I edited again my message with the remarks done in the comments.
I have a 2-form :
$$\alpha=\alpha_{\mu \nu} dx^\mu \wedge dx^\nu$$
I want to compute the pull back $F^{*}(d \alpha)$ to show that : $F^{*}(d \alpha)=dF^{*}( \alpha)$
But I make a mistake somewhere because I can't prove the equality.
$$ F : y \mapsto x $$
So when I write $x^\mu$ I have in fact a dependance $x^\mu(y^\nu)$.

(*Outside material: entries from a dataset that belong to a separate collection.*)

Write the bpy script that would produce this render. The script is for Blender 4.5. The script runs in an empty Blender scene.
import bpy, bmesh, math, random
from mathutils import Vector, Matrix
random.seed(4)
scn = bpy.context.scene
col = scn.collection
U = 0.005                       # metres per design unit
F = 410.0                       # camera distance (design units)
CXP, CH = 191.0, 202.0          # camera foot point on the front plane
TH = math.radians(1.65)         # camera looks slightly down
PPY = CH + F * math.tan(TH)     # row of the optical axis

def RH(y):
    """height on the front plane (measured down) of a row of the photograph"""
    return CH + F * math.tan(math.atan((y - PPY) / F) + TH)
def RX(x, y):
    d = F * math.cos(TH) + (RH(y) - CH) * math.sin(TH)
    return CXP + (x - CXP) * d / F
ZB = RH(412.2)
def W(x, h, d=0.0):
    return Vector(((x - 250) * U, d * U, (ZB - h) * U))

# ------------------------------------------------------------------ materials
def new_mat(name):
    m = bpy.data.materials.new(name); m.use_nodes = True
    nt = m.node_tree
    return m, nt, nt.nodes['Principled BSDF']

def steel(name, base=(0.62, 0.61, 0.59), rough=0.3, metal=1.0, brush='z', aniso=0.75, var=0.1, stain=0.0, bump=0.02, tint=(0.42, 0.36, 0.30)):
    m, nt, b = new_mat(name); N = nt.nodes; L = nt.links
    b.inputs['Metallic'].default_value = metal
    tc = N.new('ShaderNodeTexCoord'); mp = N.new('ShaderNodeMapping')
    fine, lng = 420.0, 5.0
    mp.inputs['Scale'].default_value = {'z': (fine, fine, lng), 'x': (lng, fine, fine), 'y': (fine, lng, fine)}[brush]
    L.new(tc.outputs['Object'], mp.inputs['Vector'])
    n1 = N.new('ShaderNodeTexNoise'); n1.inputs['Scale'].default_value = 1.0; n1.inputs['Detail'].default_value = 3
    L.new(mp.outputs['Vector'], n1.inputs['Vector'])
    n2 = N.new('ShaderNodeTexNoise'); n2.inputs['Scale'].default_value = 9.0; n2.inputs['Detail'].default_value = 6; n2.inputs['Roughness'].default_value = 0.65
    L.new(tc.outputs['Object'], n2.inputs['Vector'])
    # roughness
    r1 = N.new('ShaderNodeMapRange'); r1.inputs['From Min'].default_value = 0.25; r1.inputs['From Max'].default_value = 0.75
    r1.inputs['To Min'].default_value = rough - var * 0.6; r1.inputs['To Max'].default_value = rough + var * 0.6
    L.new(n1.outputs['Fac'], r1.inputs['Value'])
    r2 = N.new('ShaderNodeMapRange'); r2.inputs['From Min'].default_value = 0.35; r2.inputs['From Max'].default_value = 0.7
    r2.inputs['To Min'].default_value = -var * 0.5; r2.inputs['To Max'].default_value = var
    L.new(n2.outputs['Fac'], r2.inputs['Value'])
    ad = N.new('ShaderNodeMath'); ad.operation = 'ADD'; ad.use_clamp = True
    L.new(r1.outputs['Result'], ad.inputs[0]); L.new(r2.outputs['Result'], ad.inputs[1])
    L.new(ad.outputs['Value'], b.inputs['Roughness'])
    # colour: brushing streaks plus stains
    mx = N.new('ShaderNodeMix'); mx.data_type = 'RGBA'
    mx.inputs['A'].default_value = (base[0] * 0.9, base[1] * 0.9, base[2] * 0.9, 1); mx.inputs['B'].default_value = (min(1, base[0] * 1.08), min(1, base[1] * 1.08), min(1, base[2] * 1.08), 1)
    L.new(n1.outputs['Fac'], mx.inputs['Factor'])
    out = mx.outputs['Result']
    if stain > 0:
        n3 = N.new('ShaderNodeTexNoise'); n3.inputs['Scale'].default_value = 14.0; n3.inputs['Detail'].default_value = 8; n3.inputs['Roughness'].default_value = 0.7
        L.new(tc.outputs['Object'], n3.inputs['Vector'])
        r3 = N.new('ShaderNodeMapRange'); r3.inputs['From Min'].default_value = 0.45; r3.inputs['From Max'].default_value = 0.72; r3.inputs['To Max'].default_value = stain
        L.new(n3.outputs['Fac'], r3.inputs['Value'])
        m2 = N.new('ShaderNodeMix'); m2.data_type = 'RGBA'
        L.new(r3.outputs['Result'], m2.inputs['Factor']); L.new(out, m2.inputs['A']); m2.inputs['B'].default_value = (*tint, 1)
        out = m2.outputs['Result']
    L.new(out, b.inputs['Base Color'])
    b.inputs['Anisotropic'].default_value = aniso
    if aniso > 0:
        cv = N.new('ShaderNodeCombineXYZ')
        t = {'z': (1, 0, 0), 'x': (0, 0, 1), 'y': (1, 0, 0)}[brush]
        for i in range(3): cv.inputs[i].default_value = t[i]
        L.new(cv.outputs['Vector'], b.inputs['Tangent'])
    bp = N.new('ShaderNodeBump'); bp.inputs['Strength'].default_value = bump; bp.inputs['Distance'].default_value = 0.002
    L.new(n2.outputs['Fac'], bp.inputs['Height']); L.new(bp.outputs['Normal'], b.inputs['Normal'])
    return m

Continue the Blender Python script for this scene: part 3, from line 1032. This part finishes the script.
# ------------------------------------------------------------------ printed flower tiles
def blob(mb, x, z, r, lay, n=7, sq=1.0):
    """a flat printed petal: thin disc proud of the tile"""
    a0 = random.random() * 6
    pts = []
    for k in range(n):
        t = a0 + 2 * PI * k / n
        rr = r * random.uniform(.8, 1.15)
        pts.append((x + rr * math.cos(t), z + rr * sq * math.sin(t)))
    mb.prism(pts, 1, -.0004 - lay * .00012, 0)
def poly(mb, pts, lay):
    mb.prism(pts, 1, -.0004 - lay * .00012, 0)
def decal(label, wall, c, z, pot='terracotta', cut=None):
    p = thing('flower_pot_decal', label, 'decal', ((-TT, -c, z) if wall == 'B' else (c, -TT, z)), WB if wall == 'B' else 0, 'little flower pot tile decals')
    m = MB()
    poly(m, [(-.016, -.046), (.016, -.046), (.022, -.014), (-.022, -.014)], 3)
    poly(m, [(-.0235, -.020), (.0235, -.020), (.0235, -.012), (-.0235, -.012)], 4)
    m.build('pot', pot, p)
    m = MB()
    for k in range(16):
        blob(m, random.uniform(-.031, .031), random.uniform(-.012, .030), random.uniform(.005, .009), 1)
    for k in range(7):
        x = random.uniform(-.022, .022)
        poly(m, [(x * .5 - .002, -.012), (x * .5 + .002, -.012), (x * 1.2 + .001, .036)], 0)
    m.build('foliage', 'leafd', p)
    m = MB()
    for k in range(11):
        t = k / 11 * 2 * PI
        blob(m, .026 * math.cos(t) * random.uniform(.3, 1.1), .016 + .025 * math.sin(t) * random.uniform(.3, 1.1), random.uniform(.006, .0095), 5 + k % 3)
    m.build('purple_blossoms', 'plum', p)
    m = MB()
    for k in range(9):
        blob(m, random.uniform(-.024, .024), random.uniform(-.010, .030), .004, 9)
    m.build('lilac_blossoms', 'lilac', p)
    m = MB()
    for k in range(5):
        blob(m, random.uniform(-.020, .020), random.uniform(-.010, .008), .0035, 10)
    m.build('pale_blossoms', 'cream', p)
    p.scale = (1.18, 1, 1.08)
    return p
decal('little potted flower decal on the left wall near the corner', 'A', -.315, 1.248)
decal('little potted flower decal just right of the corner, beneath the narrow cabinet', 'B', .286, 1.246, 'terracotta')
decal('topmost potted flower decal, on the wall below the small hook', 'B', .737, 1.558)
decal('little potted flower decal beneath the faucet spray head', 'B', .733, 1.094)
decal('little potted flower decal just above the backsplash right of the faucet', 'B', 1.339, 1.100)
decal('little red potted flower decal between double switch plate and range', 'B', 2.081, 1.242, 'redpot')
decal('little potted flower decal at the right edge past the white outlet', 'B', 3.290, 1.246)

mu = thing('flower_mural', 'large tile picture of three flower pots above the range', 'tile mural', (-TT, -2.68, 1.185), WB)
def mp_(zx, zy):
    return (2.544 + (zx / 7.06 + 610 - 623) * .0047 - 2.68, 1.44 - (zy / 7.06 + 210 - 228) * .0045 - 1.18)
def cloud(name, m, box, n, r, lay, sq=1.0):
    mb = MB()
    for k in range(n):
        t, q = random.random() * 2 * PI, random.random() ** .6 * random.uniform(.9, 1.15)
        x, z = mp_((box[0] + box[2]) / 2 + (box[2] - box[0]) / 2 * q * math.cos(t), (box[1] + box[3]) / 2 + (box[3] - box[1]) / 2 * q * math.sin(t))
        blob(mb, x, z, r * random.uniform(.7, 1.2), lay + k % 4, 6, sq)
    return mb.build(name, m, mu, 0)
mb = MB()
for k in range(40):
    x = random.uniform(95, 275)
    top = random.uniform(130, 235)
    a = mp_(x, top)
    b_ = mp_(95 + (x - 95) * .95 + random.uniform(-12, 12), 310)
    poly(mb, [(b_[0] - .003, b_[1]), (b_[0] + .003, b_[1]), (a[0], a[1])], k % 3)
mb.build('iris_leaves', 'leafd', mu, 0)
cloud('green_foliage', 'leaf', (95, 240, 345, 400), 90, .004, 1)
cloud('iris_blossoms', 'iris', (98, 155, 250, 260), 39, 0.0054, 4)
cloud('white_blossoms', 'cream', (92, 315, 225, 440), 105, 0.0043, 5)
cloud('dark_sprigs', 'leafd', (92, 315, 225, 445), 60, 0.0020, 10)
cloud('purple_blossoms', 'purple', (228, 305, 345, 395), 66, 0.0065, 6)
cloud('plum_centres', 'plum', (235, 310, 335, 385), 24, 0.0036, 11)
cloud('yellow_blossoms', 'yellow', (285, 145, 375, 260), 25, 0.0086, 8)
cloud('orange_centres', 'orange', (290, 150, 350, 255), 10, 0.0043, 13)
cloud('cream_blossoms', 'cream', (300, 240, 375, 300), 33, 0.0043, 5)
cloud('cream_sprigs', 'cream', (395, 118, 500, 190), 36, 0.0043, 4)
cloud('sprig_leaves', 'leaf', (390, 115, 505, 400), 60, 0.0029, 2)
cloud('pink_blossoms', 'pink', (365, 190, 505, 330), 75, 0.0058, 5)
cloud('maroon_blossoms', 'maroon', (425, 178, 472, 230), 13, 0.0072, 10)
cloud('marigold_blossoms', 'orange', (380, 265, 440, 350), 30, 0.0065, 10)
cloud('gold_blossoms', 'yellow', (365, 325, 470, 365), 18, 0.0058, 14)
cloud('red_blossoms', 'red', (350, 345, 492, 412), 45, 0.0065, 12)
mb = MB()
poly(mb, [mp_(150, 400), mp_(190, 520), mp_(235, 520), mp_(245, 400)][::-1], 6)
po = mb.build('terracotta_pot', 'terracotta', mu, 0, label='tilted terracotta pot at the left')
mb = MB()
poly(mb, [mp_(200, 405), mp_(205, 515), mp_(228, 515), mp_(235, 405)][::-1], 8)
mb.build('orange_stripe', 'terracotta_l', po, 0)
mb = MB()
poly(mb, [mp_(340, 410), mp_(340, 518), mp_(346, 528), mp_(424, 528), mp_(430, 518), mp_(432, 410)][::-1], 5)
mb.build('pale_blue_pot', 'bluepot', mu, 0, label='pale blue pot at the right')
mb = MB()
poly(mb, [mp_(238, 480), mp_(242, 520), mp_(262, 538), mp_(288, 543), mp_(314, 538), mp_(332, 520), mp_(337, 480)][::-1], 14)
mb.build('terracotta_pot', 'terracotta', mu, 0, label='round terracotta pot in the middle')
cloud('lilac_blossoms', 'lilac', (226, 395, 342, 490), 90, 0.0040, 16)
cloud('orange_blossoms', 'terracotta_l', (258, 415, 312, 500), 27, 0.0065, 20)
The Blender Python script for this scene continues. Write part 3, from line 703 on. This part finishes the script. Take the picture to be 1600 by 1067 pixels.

$$d \alpha=d \alpha_{\mu \nu} \wedge dx^\mu \wedge dx^\nu \\= \frac{\partial \alpha_{\mu \nu}}{\partial x^\epsilon} dx^\epsilon \wedge dx^\mu \wedge dx^\nu$$
$$F^{*}(d \alpha)=F^{*}(\frac{\partial \alpha_{\mu \nu}}{\partial x^\epsilon}) F^{*}(dx^\epsilon) \wedge F^{*}(dx^\mu) \wedge F^{*}(dx^\nu)$$
I have :
$$ F^{*}(dx^\mu) = \frac{\partial x^\mu}{\partial y^i} dy^i$$
and
$$F^{*}(\frac{\partial \alpha_{\mu \nu}(x)}{\partial x^\epsilon})=\frac{\partial \alpha_{\mu \nu}(x(y))}{\partial x^\epsilon(y)}$$
And finally, I get :
$$F^{*}(d \alpha)=\frac{\partial \alpha_{\mu \nu}(x(y))}{\partial x^\epsilon(y)} \frac{\partial x^\epsilon}{\partial y^i}\frac{\partial x^\mu}{\partial y^j}\frac{\partial x^\nu}{\partial y^k} dy^i \wedge dy^j \wedge dy^k$$
On the other hand, I have :
$$F^{*}(\alpha)=F^{*}(\alpha_{\mu \nu}(x)) F^{*}(dx^\mu) \wedge F^{*}(dx^\nu)\\ =\alpha_{\mu \nu}(x(y)) \frac{\partial x^\mu}{\partial y^i} \frac{\partial x^\nu}{\partial y^j} dy^i \wedge dy^j$$
But here there is a problem when I differentiate :
$$dF^{*}(\alpha)=d(\alpha_{\mu \nu}(x(y)) \frac{\partial x^\mu}{\partial y^i} \frac{\partial x^\nu}{\partial y^j}) \wedge dy^i \wedge dy^j$$
Indeed I will have extra derivative term in $\frac{\partial^2 x^\mu}{\partial y^i \partial y^l} $ when I differentiate. And I don't have these terms in $F^{*}(d \alpha)$.
So where is my mistake ??
[edit] According to the answer below, I see that my misunderstanding is in the fact that :
$$dF^{*}(\alpha)=d(\alpha_{\mu \nu}(x(y))) \wedge (\frac{\partial x^\mu}{\partial y^i}) dy^i \wedge ( \frac{\partial x^\nu}{\partial y^j} ) dy^j$$
We don't differentiate the terms $\frac{\partial x^\nu}{\partial y^j}$. But I don't understand why as the definition of the exterior derivative is the following :
With :
$$\alpha=\alpha_\mu dx^{\mu}$$
We have by definition :
$$ d\alpha=d\alpha_\mu \wedge dx^{\mu}$$
Thus in my example it should be :
$$dF^{*}(\alpha)=d(\alpha_{\mu \nu}(x(y)) \frac{\partial x^\mu}{\partial y^i} \frac{\partial x^\nu}{\partial y^j} ) \wedge dy^i \wedge dy^j$$
And not :
$$dF^{*}(\alpha)=d(\alpha_{\mu \nu}(x(y))) \frac{\partial x^\mu}{\partial y^i} \frac{\partial x^\nu}{\partial y^j} \wedge dy^i \wedge dy^j$$
ie the differential applies to all the terms including the chain derivative and not only on $\alpha_\mu$. Could someone clarify this for me (or at least give me an exact definition of the exterior derivative ?)